The Turkish government’s disaster and emergency management agency (AFAD) said in a series of tweets early yesterday that five people were pulled alive from the rubble in the eastern province of Elazig.
State news agency Anadolu said among those found alive was a pregnant woman who was rescued 12 hours after the quake hit.
Photo: AP / IHH / Humanitarian Relief Foundation
At least 30 people were missing following the magnitude 6.8 quake, which had its epicenter in the small lakeside town of Sivrice in Elazig.
“It was very scary, furniture fell on top of us. We rushed outside,” said 47-year-old Melahat Can, who lives in the provincial capital of Elazig.
Eray Ernek described how he was watching television when the quake took place: “I was on the sofa and then fell on the floor. My sleeping father was woken up.”
“After we found a way out, we broke the door and got out. We saw other houses had collapsed,” Ernek said.
Turkish President Recep Tayyip Erdogan said all steps were being taken to aid people affected by the quake, which caused widespread fear.

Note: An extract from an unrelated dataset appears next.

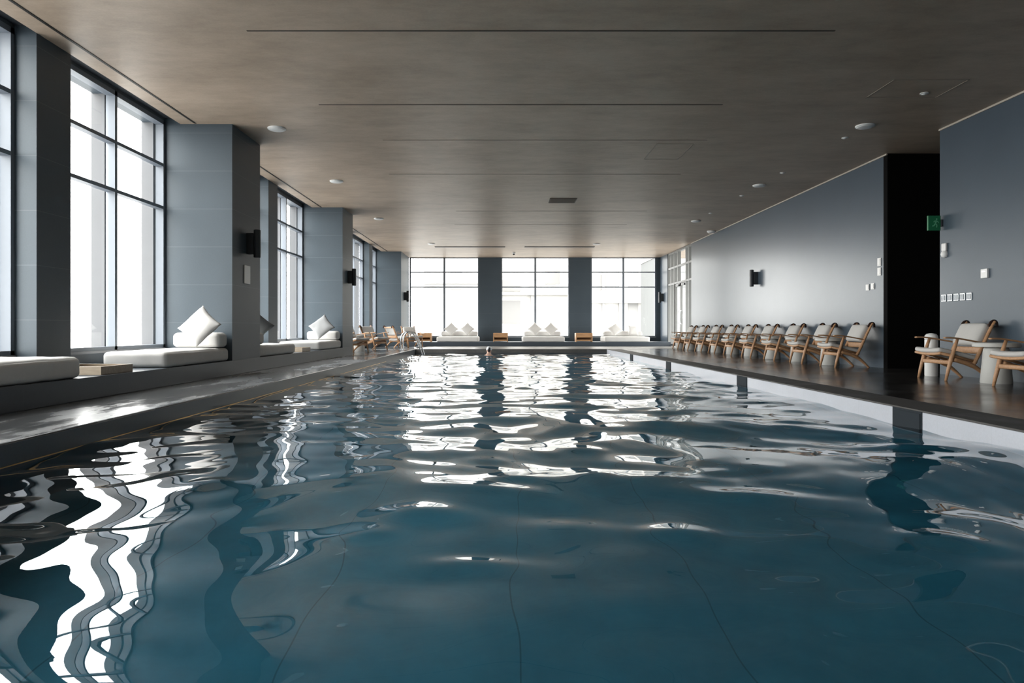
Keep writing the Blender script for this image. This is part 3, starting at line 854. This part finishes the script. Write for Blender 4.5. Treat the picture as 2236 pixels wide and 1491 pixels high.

AFAD said the quake hit Sivrice at about 8.55pm.
Turkish television showed images of people rushing outside in panic, as well as a fire on the roof of a building.
Interior, environment and health ministers, who were in the quake zone, said the casualties were in Elazig Province and in neighboring Malatya Province.
At least 21 people died — 17 in Elazig and four in Malatya — and 1,030 were injured, AFAD said.
Rescue teams were searching for survivors trapped in a five-story collapsed building in a village about 30km from Elazig, journalists said.
The US Geological Survey assessed the magnitude as 6.7, slightly lower than AFAD, adding that it struck near the East Anatolian Fault in an area that has suffered no documented large ruptures since an earthquake in 1875.
“My wholehearted sympathy to President @RTErdogan and the Turkish people following the devastating earthquake that has hit Turkey. Our search and rescue teams stand ready to assist,” Greek Prime Minister Kyriakos Mitsotakis wrote on Twitter.
The Greek prime minister’s office said later that Mitsotakis had spoken by phone to Erdogan, who said “Turkish teams had the situation under control for now.”